[begin Information shown]

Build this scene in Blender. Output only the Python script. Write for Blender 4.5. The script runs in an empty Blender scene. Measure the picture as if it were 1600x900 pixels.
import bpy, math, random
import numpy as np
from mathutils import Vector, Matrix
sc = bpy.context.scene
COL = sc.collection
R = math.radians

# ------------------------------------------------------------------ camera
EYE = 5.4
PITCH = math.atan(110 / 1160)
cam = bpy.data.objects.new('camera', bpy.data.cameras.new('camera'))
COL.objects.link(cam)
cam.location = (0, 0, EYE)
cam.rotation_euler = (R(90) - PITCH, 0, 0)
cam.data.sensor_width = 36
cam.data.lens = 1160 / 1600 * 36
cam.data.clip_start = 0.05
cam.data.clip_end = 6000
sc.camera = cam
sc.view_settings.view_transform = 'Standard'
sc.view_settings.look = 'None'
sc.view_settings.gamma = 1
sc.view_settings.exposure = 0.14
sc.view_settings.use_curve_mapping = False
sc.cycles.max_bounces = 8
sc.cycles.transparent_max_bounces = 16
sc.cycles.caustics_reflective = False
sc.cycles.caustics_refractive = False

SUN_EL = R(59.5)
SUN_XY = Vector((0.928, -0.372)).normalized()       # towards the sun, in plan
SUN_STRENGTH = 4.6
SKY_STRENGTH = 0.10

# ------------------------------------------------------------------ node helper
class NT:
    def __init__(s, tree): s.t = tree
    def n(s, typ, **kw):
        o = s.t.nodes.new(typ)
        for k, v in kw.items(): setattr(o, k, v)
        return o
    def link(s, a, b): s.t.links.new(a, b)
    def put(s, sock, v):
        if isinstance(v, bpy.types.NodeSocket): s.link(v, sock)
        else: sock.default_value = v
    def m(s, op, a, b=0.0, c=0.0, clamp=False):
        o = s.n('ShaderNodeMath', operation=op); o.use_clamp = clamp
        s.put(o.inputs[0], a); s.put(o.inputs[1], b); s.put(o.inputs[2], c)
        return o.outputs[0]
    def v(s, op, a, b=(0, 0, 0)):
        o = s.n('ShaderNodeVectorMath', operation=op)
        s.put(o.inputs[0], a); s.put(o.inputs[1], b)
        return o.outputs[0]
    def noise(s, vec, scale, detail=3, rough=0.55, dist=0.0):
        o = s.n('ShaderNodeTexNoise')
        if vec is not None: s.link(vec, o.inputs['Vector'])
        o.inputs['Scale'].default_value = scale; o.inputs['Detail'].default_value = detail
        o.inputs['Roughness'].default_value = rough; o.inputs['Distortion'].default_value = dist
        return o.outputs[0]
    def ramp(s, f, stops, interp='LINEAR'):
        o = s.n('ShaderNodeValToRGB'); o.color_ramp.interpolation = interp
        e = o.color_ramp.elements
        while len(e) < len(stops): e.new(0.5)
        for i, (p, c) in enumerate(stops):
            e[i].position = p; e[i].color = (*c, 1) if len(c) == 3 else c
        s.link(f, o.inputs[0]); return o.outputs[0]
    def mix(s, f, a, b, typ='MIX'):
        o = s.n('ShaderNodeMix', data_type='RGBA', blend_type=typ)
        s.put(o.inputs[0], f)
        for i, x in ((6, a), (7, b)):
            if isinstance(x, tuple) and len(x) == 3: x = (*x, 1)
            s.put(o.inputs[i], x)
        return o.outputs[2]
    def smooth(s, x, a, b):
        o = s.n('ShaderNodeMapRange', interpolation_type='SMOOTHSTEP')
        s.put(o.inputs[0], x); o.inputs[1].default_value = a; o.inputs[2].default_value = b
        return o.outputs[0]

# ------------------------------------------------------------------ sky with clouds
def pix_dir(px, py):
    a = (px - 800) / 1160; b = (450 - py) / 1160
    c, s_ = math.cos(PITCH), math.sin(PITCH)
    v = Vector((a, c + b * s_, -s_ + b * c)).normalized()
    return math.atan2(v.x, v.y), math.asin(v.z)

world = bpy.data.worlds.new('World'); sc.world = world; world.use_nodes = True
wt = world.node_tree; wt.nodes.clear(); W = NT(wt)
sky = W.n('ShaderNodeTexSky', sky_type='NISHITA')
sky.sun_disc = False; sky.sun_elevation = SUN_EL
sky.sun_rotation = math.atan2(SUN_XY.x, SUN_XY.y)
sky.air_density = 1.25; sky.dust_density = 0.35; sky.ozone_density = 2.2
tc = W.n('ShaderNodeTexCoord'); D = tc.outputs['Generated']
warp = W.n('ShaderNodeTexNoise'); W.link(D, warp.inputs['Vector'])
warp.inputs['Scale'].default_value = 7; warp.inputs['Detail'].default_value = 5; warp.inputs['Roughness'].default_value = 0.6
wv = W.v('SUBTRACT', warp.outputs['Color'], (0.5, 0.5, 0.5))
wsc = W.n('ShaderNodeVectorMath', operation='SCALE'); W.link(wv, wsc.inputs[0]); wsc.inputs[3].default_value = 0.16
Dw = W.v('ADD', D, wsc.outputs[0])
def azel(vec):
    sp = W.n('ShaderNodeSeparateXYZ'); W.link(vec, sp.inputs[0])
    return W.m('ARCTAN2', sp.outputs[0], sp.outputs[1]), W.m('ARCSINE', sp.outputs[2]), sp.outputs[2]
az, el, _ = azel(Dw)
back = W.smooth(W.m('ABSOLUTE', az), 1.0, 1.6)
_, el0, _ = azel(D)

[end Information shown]

**Requirement**
Every line above needs to be retyped exactly.

**Result**
Build this scene in Blender. Output only the Python script. Write for Blender 4.5. The script runs in an empty Blender scene. Measure the picture as if it were 1600x900 pixels.
import bpy, math, random
import numpy as np
from mathutils import Vector, Matrix
sc = bpy.context.scene
COL = sc.collection
R = math.radians

# ------------------------------------------------------------------ camera
EYE = 5.4
PITCH = math.atan(110 / 1160)
cam = bpy.data.objects.new('camera', bpy.data.cameras.new('camera'))
COL.objects.link(cam)
cam.location = (0, 0, EYE)
cam.rotation_euler = (R(90) - PITCH, 0, 0)
cam.data.sensor_width = 36
cam.data.lens = 1160 / 1600 * 36
cam.data.clip_start = 0.05
cam.data.clip_end = 6000
sc.camera = cam
sc.view_settings.view_transform = 'Standard'
sc.view_settings.look = 'None'
sc.view_settings.gamma = 1
sc.view_settings.exposure = 0.14
sc.view_settings.use_curve_mapping = False
sc.cycles.max_bounces = 8
sc.cycles.transparent_max_bounces = 16
sc.cycles.caustics_reflective = False
sc.cycles.caustics_refractive = False

SUN_EL = R(59.5)
SUN_XY = Vector((0.928, -0.372)).normalized()       # towards the sun, in plan
SUN_STRENGTH = 4.6
SKY_STRENGTH = 0.10

# ------------------------------------------------------------------ node helper
class NT:
    def __init__(s, tree): s.t = tree
    def n(s, typ, **kw):
        o = s.t.nodes.new(typ)
        for k, v in kw.items(): setattr(o, k, v)
        return o
    def link(s, a, b): s.t.links.new(a, b)
    def put(s, sock, v):
        if isinstance(v, bpy.types.NodeSocket): s.link(v, sock)
        else: sock.default_value = v
    def m(s, op, a, b=0.0, c=0.0, clamp=False):
        o = s.n('ShaderNodeMath', operation=op); o.use_clamp = clamp
        s.put(o.inputs[0], a); s.put(o.inputs[1], b); s.put(o.inputs[2], c)
        return o.outputs[0]
    def v(s, op, a, b=(0, 0, 0)):
        o = s.n('ShaderNodeVectorMath', operation=op)
        s.put(o.inputs[0], a); s.put(o.inputs[1], b)
        return o.outputs[0]
    def noise(s, vec, scale, detail=3, rough=0.55, dist=0.0):
        o = s.n('ShaderNodeTexNoise')
        if vec is not None: s.link(vec, o.inputs['Vector'])
        o.inputs['Scale'].default_value = scale; o.inputs['Detail'].default_value = detail
        o.inputs['Roughness'].default_value = rough; o.inputs['Distortion'].default_value = dist
        return o.outputs[0]
    def ramp(s, f, stops, interp='LINEAR'):
        o = s.n('ShaderNodeValToRGB'); o.color_ramp.interpolation = interp
        e = o.color_ramp.elements
        while len(e) < len(stops): e.new(0.5)
        for i, (p, c) in enumerate(stops):
            e[i].position = p; e[i].color = (*c, 1) if len(c) == 3 else c
        s.link(f, o.inputs[0]); return o.outputs[0]
    def mix(s, f, a, b, typ='MIX'):
        o = s.n('ShaderNodeMix', data_type='RGBA', blend_type=typ)
        s.put(o.inputs[0], f)
        for i, x in ((6, a), (7, b)):
            if isinstance(x, tuple) and len(x) == 3: x = (*x, 1)
            s.put(o.inputs[i], x)
        return o.outputs[2]
    def smooth(s, x, a, b):
        o = s.n('ShaderNodeMapRange', interpolation_type='SMOOTHSTEP')
        s.put(o.inputs[0], x); o.inputs[1].default_value = a; o.inputs[2].default_value = b
        return o.outputs[0]

# ------------------------------------------------------------------ sky with clouds
def pix_dir(px, py):
    a = (px - 800) / 1160; b = (450 - py) / 1160
    c, s_ = math.cos(PITCH), math.sin(PITCH)
    v = Vector((a, c + b * s_, -s_ + b * c)).normalized()
    return math.atan2(v.x, v.y), math.asin(v.z)

world = bpy.data.worlds.new('World'); sc.world = world; world.use_nodes = True
wt = world.node_tree; wt.nodes.clear(); W = NT(wt)
sky = W.n('ShaderNodeTexSky', sky_type='NISHITA')
sky.sun_disc = False; sky.sun_elevation = SUN_EL
sky.sun_rotation = math.atan2(SUN_XY.x, SUN_XY.y)
sky.air_density = 1.25; sky.dust_density = 0.35; sky.ozone_density = 2.2
tc = W.n('ShaderNodeTexCoord'); D = tc.outputs['Generated']
warp = W.n('ShaderNodeTexNoise'); W.link(D, warp.inputs['Vector'])
warp.inputs['Scale'].default_value = 7; warp.inputs['Detail'].default_value = 5; warp.inputs['Roughness'].default_value = 0.6
wv = W.v('SUBTRACT', warp.outputs['Color'], (0.5, 0.5, 0.5))
wsc = W.n('ShaderNodeVectorMath', operation='SCALE'); W.link(wv, wsc.inputs[0]); wsc.inputs[3].default_value = 0.16
Dw = W.v('ADD', D, wsc.outputs[0])
def azel(vec):
    sp = W.n('ShaderNodeSeparateXYZ'); W.link(vec, sp.inputs[0])
    return W.m('ARCTAN2', sp.outputs[0], sp.outputs[1]), W.m('ARCSINE', sp.outputs[2]), sp.outputs[2]
az, el, _ = azel(Dw)
back = W.smooth(W.m('ABSOLUTE', az), 1.0, 1.6)
_, el0, _ = azel(D)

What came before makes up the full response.